Krav Maga and the no A$$h*le principle
I have been involved in the martial arts industry a long time. Actually a really long time when i think of it ……1971 on.
During that time I have met loads of really great people but, I also noticed the abundance of A$$holes attracted by some martial arts.
Whilst not completely immune from them, Krav Maga has very few Assholes - in fact they are conspicious by their abscence. Students often comment on the atmosphere here and the lack of egos.
Recently I found an article from the CrossFit team and it resonated with me and my experience training with various Krav Maga Instructors and students. One of the most common feedback comments we get is how nice the Krav Maga community is. I work hard to maintain this and occasionally have to have difficult conversations with the odd individual about their future training with us. Whilst I would not say I have kicked people out - I have helped them move on, sometimes very quickly.
This reminded me of a particular individual I trained with as a Karate student in the late 1970’s. I was training at a very good Karate club - a tough ‘old school’ dojo with hard training and no central heating and a fairly tough breed of student. The Sensei was tough but fair, but seemed to have 1 or 2 special students who had different rules to the rest of us.
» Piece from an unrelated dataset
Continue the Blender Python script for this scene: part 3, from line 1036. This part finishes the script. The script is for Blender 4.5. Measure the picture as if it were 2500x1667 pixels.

One favourite worked with the Sensei. The student concerned was an older guy - well mid 20’s (older than me at the time). He rarely listened preferring to do things his own way and always knew better. Other students behaved differently around him. Typically avoiding him or becoming tense, quiet with little eye contact. He frequently corrected, junior grades and was sometimes asked to teach the junior grades. When he did he was often unkind or at least seemed to cause un neccessay pain and hardship.
For reasons I never understood, he was an instructors faviourite- at least they worked together in some way that I cant recall. The Instructor never saw, or chose not to see the interactions between this guy and the rest of the club.
He often avoided the warm up, (arriving just at the end) and was always comfortable pointing out other peoples short falls. When he failed a senior grading there were dark mumblings about how he was being picked on or blamed by the senior instructor, (not our club instructor who I doubt would have failed him).
Eventually he started to collect a group of followers, - people who agreed with his way of thinking and formed a clique. Slowly this great little club started to change. I left as I got to 17 but returned some 2- 3 years later. The club, the ethos, the students had changed.
The club had changed beyond recognition. It had gone from around 30 regulars with a good mix of characters and a good traditional base. Banter was friendly but respectfull of the instructors and generally good humoured. Ever present was Japanses type etiquette.
On my return class numbers had dropped drastically 8 - 10 was a good turn out. Students were typically only lower grades and only those who sucked up to the new Instructor, you guessed it he took over the club when the previous sensei retired.
There was now no basics, loads of sparring and a hyper competitive environment. In short a lot of egos. The club eventually got into the local press after some students got involved in fights in the town centre.
Rumour has it that they had gone to prove their skills. This would make sense in a perverse way due to the type of student the club now attracted. Sometime later the club closed down and I heard further rumours of missing money etc. I went back to Judo then moved away from the town but never forgot the experience.
What did I learn ?
One character can change a whole club. The one bad apple metaphor I guess. Two can destroy the community, and the experience of the whole class.
So in simple terms we have an Asshole quotient. 1 Asshole per club. Less than 1 is good. 1 is tolerable and 2 is bad. In fact very bad. Whats more, Assholes attract Assholes. They multiply rapidly. Exponentially even. Something Like A+A=A squared :-)
In Krav Maga we are lucky. We rarely attract these individuals - they dont like the training, the intensity, the fact that everyone works hard. They prefer the belts, titles, awards and the opportunity to climb a ladder with power above those below them.
Long live Krav Maga and all you wonderful, hard training people. As a group you are inspiring. I see more courage, honesty and humility in these walls some evenings than many see in a lifetime.
Thank you - you make training worth while.